As is usually the case, the difference between historical cell phone location data and other, more familiar types of historical surveillance is a difference in degree, not kind.  Cell phone location data makes law enforcement more efficient–if the police want to know whether a suspect was at a certain location at a certain time, they are much more likely to be able to determine that fact now than they were in the past with more traditional techniques.  As the government notes in its brief, this type of information can absolve the innocent as well as inculpate the guilty; the innocent suspects would then be spared being the subject other, far more intrusive surveillance and investigative techniques.

If we apply the Katz test to this question, it seems unlikely that an average person would believe that they have a reasonable expectation of privacy in their physical location.  The vast majority of people make no secret of their physical location at any given time; the very idea that their location should be kept secret would strike them as strange.  It is only when the government is trying to obtain massive amounts of information covering an extended period of time that the mosaic theory kicks in that the government begins to learn truly private information about the person, thus transforming this surveillance into a Fourth Amendment search.

Granted, there are certain times when individuals–both the innocent and the guilty–would like their location to be secret.  But if that is the case, we would expect a reasonable person to take precautions so that others would not know where he or she was.  In the past, that would perhaps mean wearing a disguise, or sneaking away at night, or avoiding populated areas.  In the modern era, it now also means turning a cell phone off, or leaving the cell phone at home, or using a cell phone that cannot be traced back to its user.  This requires extra effort on the part of the individual who wishes to remain hidden,  but–again–this is not a new phenomenon.  For example, assume a person wishes to make a secret trip to a motel.  The most convenient method of doing so would be for her to drive her own car and park it outside the motel.  But this runs the risk of somebody seeing  the license plate on the car, either while it is being driven or while it is parked outside.  Thus, to ensure secrecy, the person must either walk, or use a different car, or park some distance from the motel.  Does imposing these restrictions mean that the person’s reasonable expectations of privacy are being violated?  Should we therefore preclude police from the conducting  warrantless checks of the license plates of cars that are in public view?

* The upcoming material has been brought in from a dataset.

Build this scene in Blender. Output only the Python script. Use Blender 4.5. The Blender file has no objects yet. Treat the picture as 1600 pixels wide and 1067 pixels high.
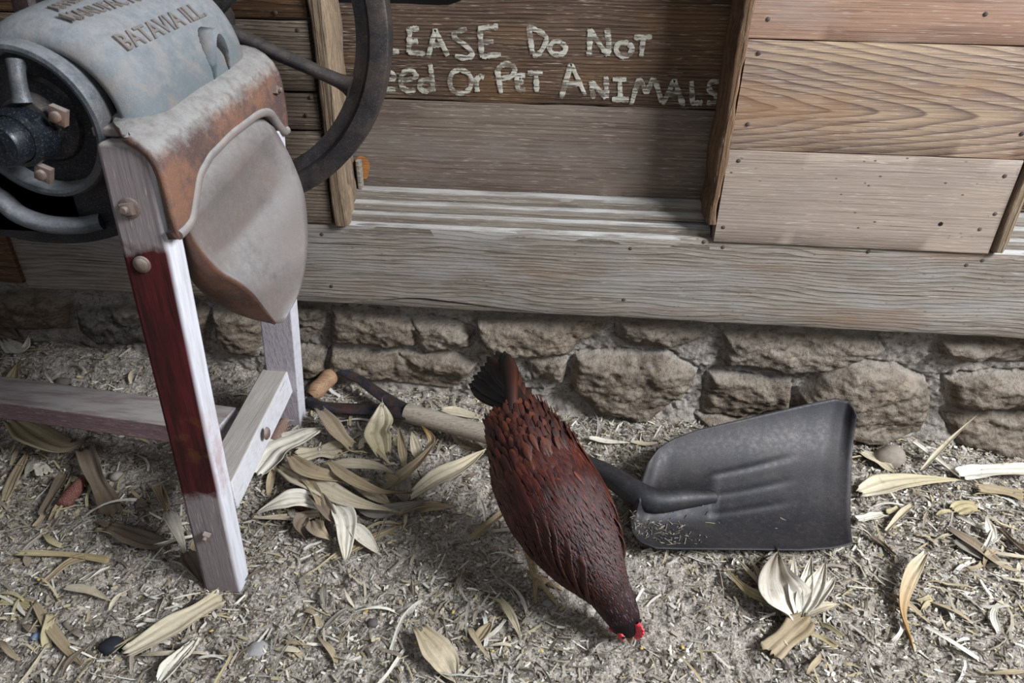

Certain technological advances–such as cars and cell phones–have become ubiquitous because they provide an enormous increase in convenience.  As it turns out, these advances also provide the police with more efficient tools to conduct criminal investigations.  As long as these tools are not revealing previously secret, hidden, private information (and a person’s physical location does not seem to fit into that category), it makes sense to allow the police to use these tools to save resources, track down the guilty, and exonerate the innocent.